Dès lors, l'expertise destinée à chiffrer son préjudice n'a pas lieu d'être maintenue.
Sur la demande reconventionnelle de la SA Acadomia
Cette demande n'apparaît guère sérieuse, dès lors que la société Bac Plus justifie disposer d'agréments tels que prévus notamment à l'article L. 129-1 du Code du travail, texte pris spécialement aux fins d'organiser les prestations de services à domicile aux particuliers, alors que les entreprises de travail temporaire exercent normalement leur activité au service d'autres entreprises, qui ne peuvent elles-mêmes avoir recours au travail temporaire que dans certaines situations limitativement énumérées par les articles L. 124-1 et suivants du Code du travail.
Le jugement sera donc confirmé de ce chef.
S'agissant des dommages-intérêts sollicités pour procédure abusive, la cour rejettera également la demande : le recours à la voie judiciaire n'est pas illégitime en soi, alors surtout qu'existe au sein de la profession, de l'aveu même des parties, une discussion sur le mode juridique de fonctionnement des entreprises du secteur. L'atteinte à l'image qui en serait résultée auprès des parents et épargnants est par ailleurs simplement affirmée sans être démontrée.

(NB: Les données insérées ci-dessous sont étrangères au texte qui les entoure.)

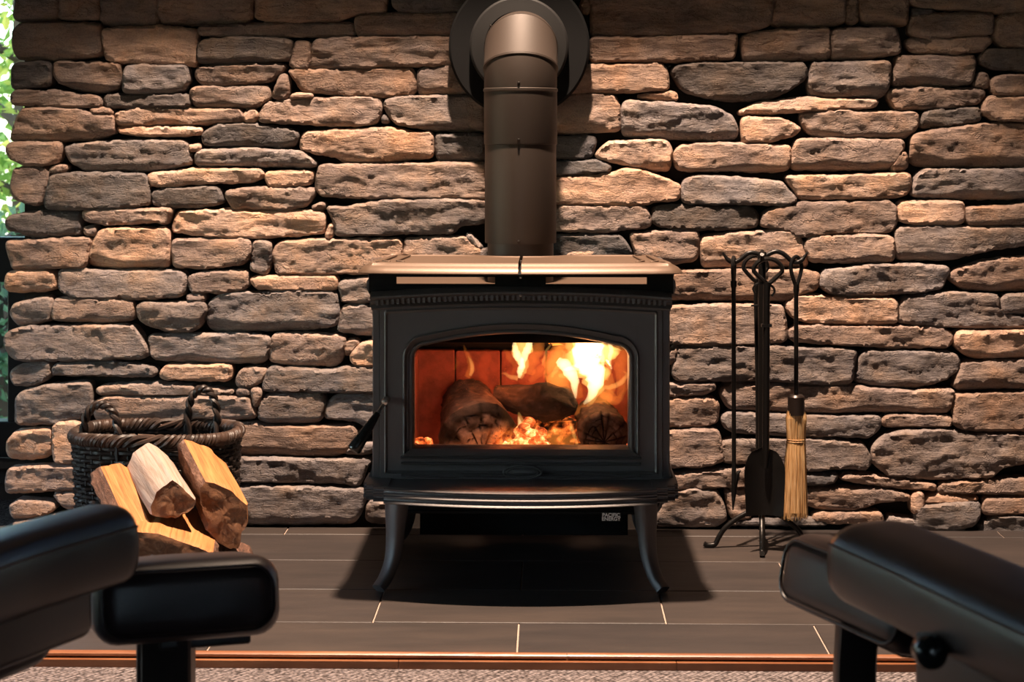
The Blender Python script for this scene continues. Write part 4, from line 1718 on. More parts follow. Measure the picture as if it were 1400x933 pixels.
def flame(kind, pts, y, depth=0.8, seed=0):
    """pts: (photo x, photo y, half width in photo px) along the tongue"""
    C = [at(a, b, y + (d[0] if d else 0)) for a, b, w, *d in pts]
    C = spline(C, 6)
    n = len(C)
    W = np.interp(np.linspace(0, 1, n), np.linspace(0, 1, len(pts)), [p[2] * 0.0017 for p in pts])
    rings = []
    N = 14
    for i, p in enumerate(C):
        t = (C[min(i + 1, n - 1)] - C[max(i - 1, 0)]).normalized()
        e1 = t.cross(Vector((0, 1, 0))).normalized()
        e2 = Vector((0, -1, 0))
        w = max(W[i], 0.0004)
        p = p + e1 * 0.35 * w * noise.noise((i * 0.45, seed, 2.2))
        rings.append([p + e1 * w * math.cos(2 * PI * k / N) * (1 + 0.25 * noise.noise((i * 0.3, k * 1.0, seed))) + e2 * w * depth * math.sin(2 * PI * k / N) for k in range(N)])
    m = MB()
    m.loft(rings)
    m.build('flame', MT['flame_' + kind], fire, True)


# tall white-yellow tongue at the right of the middle
flame('yellow', [(803, 556, 2), (812, 540, 8), (812, 515, 20), (805, 495, 28), (812, 478, 36), (815, 468, 34)], -0.47, 0.7, 1)
flame('white', [(787, 545, 1.5), (786, 530, 5), (782, 512, 9), (770, 499, 9), (762, 493, 5)], -0.475, 0.8, 2)
flame('white', [(798, 553, 1.5), (810, 538, 7), (814, 518, 14), (806, 500, 17), (800, 486, 19), (806, 474, 22), (808, 467, 20)], -0.478, 0.7, 3)
flame('white', [(820, 512, 3), (824, 495, 3), (822, 480, 3.5), (822, 467, 4)], -0.47, 0.8, 4)
flame('orange', [(770, 545, 6), (764, 515, 22), (768, 495, 27), (780, 478, 28), (780, 466, 26)], -0.42, 0.6, 5)
flame('orange', [(818, 560, 4), (826, 535, 18), (822, 505, 14), (836, 485, 10), (842, 470, 6)], -0.41, 0.6, 6)
flame('yellow', [(826, 530, 3), (838, 529, 4), (850, 522, 4), (857, 512, 2.5), (852, 508, 1)], -0.47, 0.8, 7)
flame('orange', [(822, 538, 6), (840, 548, 7), (851, 540, 4), (858, 520, 2)], -0.44, 0.8, 8)
flame('red', [(836, 548, 12), (846, 520, 14), (846, 495, 12), (850, 474, 8)], -0.38, 0.6, 9)
flame('orange', [(846, 545, 4), (850, 520, 8), (848, 498, 10), (852, 478, 8), (850, 467, 6)], -0.43, 0.6, 31)
flame('orange', [(752, 520, 3), (756, 500, 7), (760, 484, 9), (768, 470, 8)], -0.45, 0.6, 32)
flame('yellow', [(764, 515, 3), (776, 512, 5), (790, 508, 4), (797, 500, 2)], -0.46, 0.7, 33)
flame('red', [(760, 530, 10), (770, 500, 26), (790, 480, 30), (800, 468, 28)], -0.36, 0.5, 34)
flame('yellow', [(848, 478, 1.5), (843, 472, 3), (838, 467, 2)], -0.46, 0.7, 35)
# second yellow tongue left of it
flame('yellow', [(711, 518, 3), (713, 508, 7), (716, 497, 8), (711, 485, 11), (715, 474, 15), (716, 466, 14)], -0.47, 0.8, 10)
flame('white', [(710, 517, 2), (711, 508, 5), (713, 498, 5), (707, 486, 6), (704, 474, 4), (703, 467, 2)], -0.473, 0.8, 11)
flame('yellow', [(708, 518, 4), (697, 515, 3), (690, 511, 2), (685, 511, 0.8)], -0.472, 0.8, 12)
flame('orange', [(722, 512, 8), (728, 490, 12), (736, 476, 10), (740, 467, 6)], -0.44, 0.7, 13)
flame('yellow', [(741, 500, 1.5), (744, 490, 2.2), (747, 480, 2.2), (753, 472, 1.5)], -0.46, 0.8, 14)
flame('red', [(715, 530, 16), (735, 512, 22), (735, 490, 16), (730, 472, 10)], -0.37, 0.6, 15)
flame('orange', [(748, 525, 14), (766, 522, 16), (786, 528, 10), (792, 545, 6)], -0.45, 0.7, 16)
flame('white', [(712, 505, 3), (716, 492, 5), (720, 480, 6), (724, 470, 5), (724, 466, 3)], -0.465, 0.8, 36)
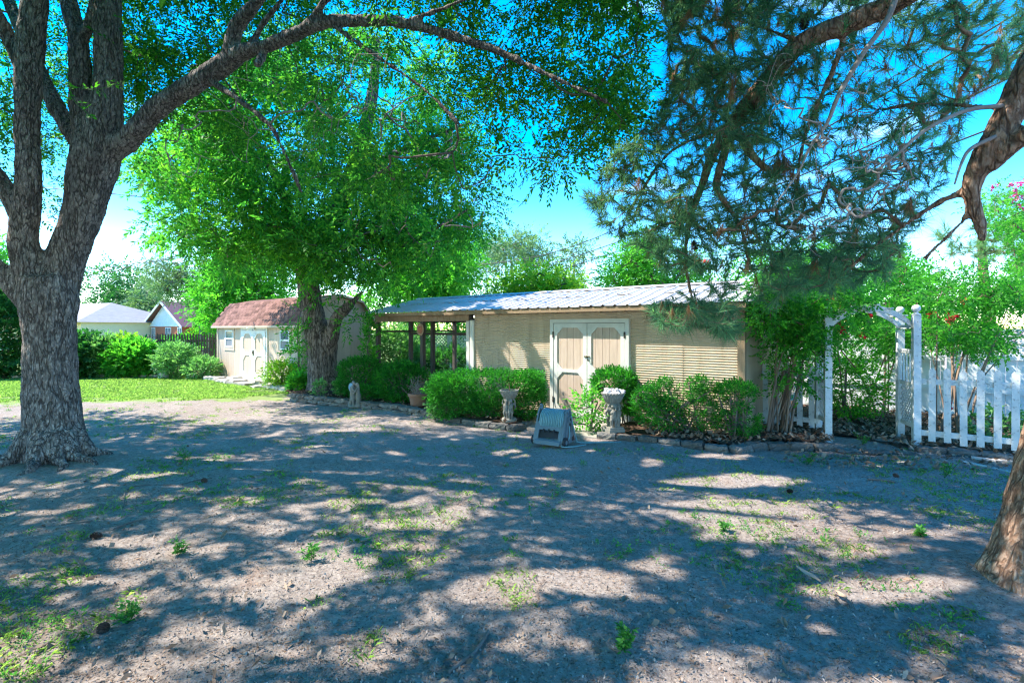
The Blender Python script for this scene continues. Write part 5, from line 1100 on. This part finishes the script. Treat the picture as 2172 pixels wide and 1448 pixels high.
# pale sunlit pine beyond the fence
def pale_pine():
    r = np.random.default_rng(51); B0 = np.array([12.0, 12.6, 0]); t = empty('pine_tree', B0, 0, 'pale sunlit pine beyond the white fence at the right', 'tree')
    tl_ = [(np.array([B0, B0 + [-.2, 0, 1.5], B0 + [-.4, 0, 3.2], B0 + [-.5, 0, 4.5]]), np.array([.16, .14, .1, .04]))]
    link('trunk', limbs_mesh(tl_, .03, 'trunk', M['pinebark'], B0, 12, 1), t)
    C = fill([(1960, 640), (1980, 500), (2060, 420), (2150, 400), (2300, 380), (2300, 640), (2150, 650), (2040, 600)], 420, 10.8, 12.8, r)
    mb_, dd = grow(skel_of(tl_, 8), C, r, .003, .45, .2, .04); tag(link('branches', mesh_np('branches', np.array(mb_.v) - B0, np.array(mb_.f), M['pinetwig']), t), kind='stuff')
    dd = unit(dd) + r.normal(size=dd.shape) * .4; link('needles', leafmesh('needles', scatter([tuft(r, 60, .24, .007, 70, .16) for _ in range(4)], C, dd, r.uniform(.8, 1.3, len(C)), r=r), M['needlepale'], 3, origin=B0, per=60, r=r), t)
pale_pine()

# ------------------------------------------------------------------ background trees
def tree(name, label, base, Y, poly, n, dy, seed, leafm, leaf=.16, R=.7, per=16, trunk_w=18, top=None, group='trees behind the yard', lw=.5, bark='twig', cat='tree', br=.008):
    r = np.random.default_rng(seed); bx, by = base; B0 = np.array([(bx - 1086) / F * Y, Y, 0.0]); t = empty(name, B0, 0, label, cat, group)
    pl = np.array(poly); cx = pl[:, 0].mean(); ty = pl[:, 1].min() * .65 + pl[:, 1].max() * .35 if top is None else top
    b = P(bx, 0, Y); b[2] = -.1; m1 = P((bx * .6 + cx * .4), HZ - .5 * (HZ - ty), Y); tp_ = P(cx, ty, Y); rad = trunk_w * Y / F / 2
    sk = [(np.array([b, m1, tp_]), np.array([rad, rad * .75, rad * .3]))]
    tr = MB(); q__ = spline(np.column_stack(sk[0]), 6); tr.tube(q__[:, :3], q__[:, 3], 9, cap=False); link('trunk', mesh_np('trunk', np.array(tr.v) - B0, np.array(tr.f), M['twig'], smooth=True), t)
    C = fill(poly, n, Y - dy, Y + dy, r); s_ = skel_of(sk, 8); s_ = s_[int(len(s_) * .4):]
    mb_, _ = grow(s_, C, r, br, .5, .2, rad * .6); tag(link('branches', mesh_np('branches', np.array(mb_.v) - B0, np.array(mb_.f), M[bark]), t), kind='stuff')
    p__, d__ = cluster_sprays(C, r.uniform(.7, 1.2, n) * R, per, r); link('crown', leafmesh('crown', scatter(sprays_set(r, 5, n=9, length=leaf * 3.6, leaf=leaf, w=leaf * lw), p__, d__, r.uniform(.8, 1.2, len(p__)), r=r), M[leafm], per=9, origin=B0, r=r), t)
    return t
tree('shade_tree', 'dark shade tree with spreading limbs behind the cream house', (255, 700), 55, [(170, 640), (180, 600), (215, 575), (270, 575), (300, 600), (310, 640), (270, 670), (190, 670)], 60, 4, 61, 'leafdeep', .35, 1.5, 16, 22)
tree('shade_tree', 'leafy tree at the far left edge behind the forked oak', (-60, 700), 32, [(-120, 520), (-20, 505), (35, 560), (40, 620), (-120, 650)], 50, 2, 62, 'leafbright', .24, 1.0)
tree('shade_tree', 'low grey-green tree between the two neighbour houses', (300, 710), 50, [(270, 650), (285, 615), (330, 600), (350, 640), (330, 690), (285, 690)], 40, 2.5, 69, 'leafgrey', .3, 1.2)
tree('cedar_tree', 'feathery grey-green cedar with bare lower limbs before the brick house', (440, 745), 25, [(310, 560), (345, 515), (400, 490), (440, 510), (440, 600), (400, 640), (350, 620), (320, 600)], 90, 1.2, 63, 'leafgrey', .1, .55, 18, 12, 560, br=.012)
tree('shade_tree', 'vine-hung green tree at the left end of the shed', (445, 760), 22.6, [(432, 700), (430, 600), (440, 540), (480, 520), (530, 560), (500, 640), (475, 660), (462, 740), (440, 745)], 120, 1.2, 64, 'leafbright', .15, .5, 14, 14, 600)
tree('shade_tree', 'bright green tree rising behind the shed roof', (580, 760), 24, [(470, 620), (490, 540), (560, 500), (650, 510), (680, 600), (640, 650), (500, 650)], 130, 2.4, 65, 'leafbright', .19, .75, 15)
tree('shade_tree', 'bright green tree behind the carport roof', (900, 760), 22, [(760, 640), (780, 560), (850, 500), (930, 470), (985, 500), (990, 570), (960, 640), (860, 660)], 190, 2.2, 66, 'leafbright', .18, .65, 16)
tree('shade_tree', 'round grey-green tree far behind the metal roof', (1090, 740), 48, [(990, 640), (1000, 560), (1030, 515), (1090, 490), (1150, 510), (1175, 560), (1160, 620), (1080, 650)], 110, 4, 67, 'leafgrey', .26, 1.5, 14, 14)
tree('shade_tree', 'slim grey-green tree right of the round one far behind the roof', (1215, 740), 46, [(1175, 640), (1180, 570), (1205, 525), (1245, 520), (1258, 570), (1245, 640)], 55, 2.5, 68, 'leafgrey', .26, 1.2, 13, 12)
tree('privet_bush', 'yellow-green bush showing over the ridge of the metal roof', (1150, 770), 16.5, [(1010, 640), (1060, 590), (1130, 565), (1190, 580), (1255, 600), (1270, 640), (1200, 660), (1060, 660)], 120, .9, 70, 'leafyellow', .11, .42, 13, 6, cat='bush')
tree('young_tree', 'young yellow-green tree behind the right end of the metal roof', (1370, 760), 14, [(1270, 640), (1300, 570), (1315, 520), (1380, 490), (1460, 510), (1480, 570), (1460, 640), (1370, 640)], 150, .9, 71, 'leafbright', .1, .36, 11, 8)
tree('shade_tree', 'leafy mass behind the crape myrtles over the picket fence', (1760, 800), 15, [(1480, 600), (1560, 540), (1700, 520), (1900, 560), (2000, 640), (1980, 760), (1800, 740), (1600, 760), (1560, 660)], 170, 1.6, 72, 'leafbright', .14, .6, 14, 14)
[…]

Dès lors, la cour réformera le jugement et déboutera chacune des sociétés de leurs demandes, la SARL Bac Plus étant condamnée de ce fait à restituer la provision perçue en exécution du jugement. La détention de cette somme par l'intimée n'étant pas critiquable jusqu'à la décision de la cour, les intérêts de retard ne pourront courir qu'à compter de la date de celle-ci.
Il apparaît en outre équitable d'allouer à la SA Acadomia une indemnisation de ses frais irrépétibles, qui, compte tenu des circonstances et notamment des opérations d'expertise déjà engagées, sera fixée à 5 000 euro.
Par ces motifs, LA COUR, Statuant publiquement, contradictoirement et en dernier ressort, Réforme en toutes ses dispositions le jugement déféré, Déboute la SARL Bac Plus de l'intégralité de ses demandes, Dit n'y avoir lieu à expertise, Ordonne en conséquence le remboursement par la SARL Bac Plus de toutes sommes perçues au titre de l'exécution provisoire du jugement déféré, Dit que ces sommes porteront intérêt au taux légal à compter de la présente décision, Déboute la SA Acadomia de sa demande reconventionnelle en dommages-intérêts, Rejetant toutes autres demandes plus amples ou contraires des parties, Condamne la SARL Bac Plus à payer à la SA Acadomia une somme de 5 000 euro (cinq mille euro) en indemnisation de ses frais irrépétibles, La condamne aux entiers dépens, en ce compris les frais d'expertise éventuellement exposés en exécution du jugement, Maître de Lamy étant en outre autorisé à recouvrer directement ceux dont il aurait fait l'avance sans recevoir provision, par application de l'article 699 du nouveau Code de procédure civile.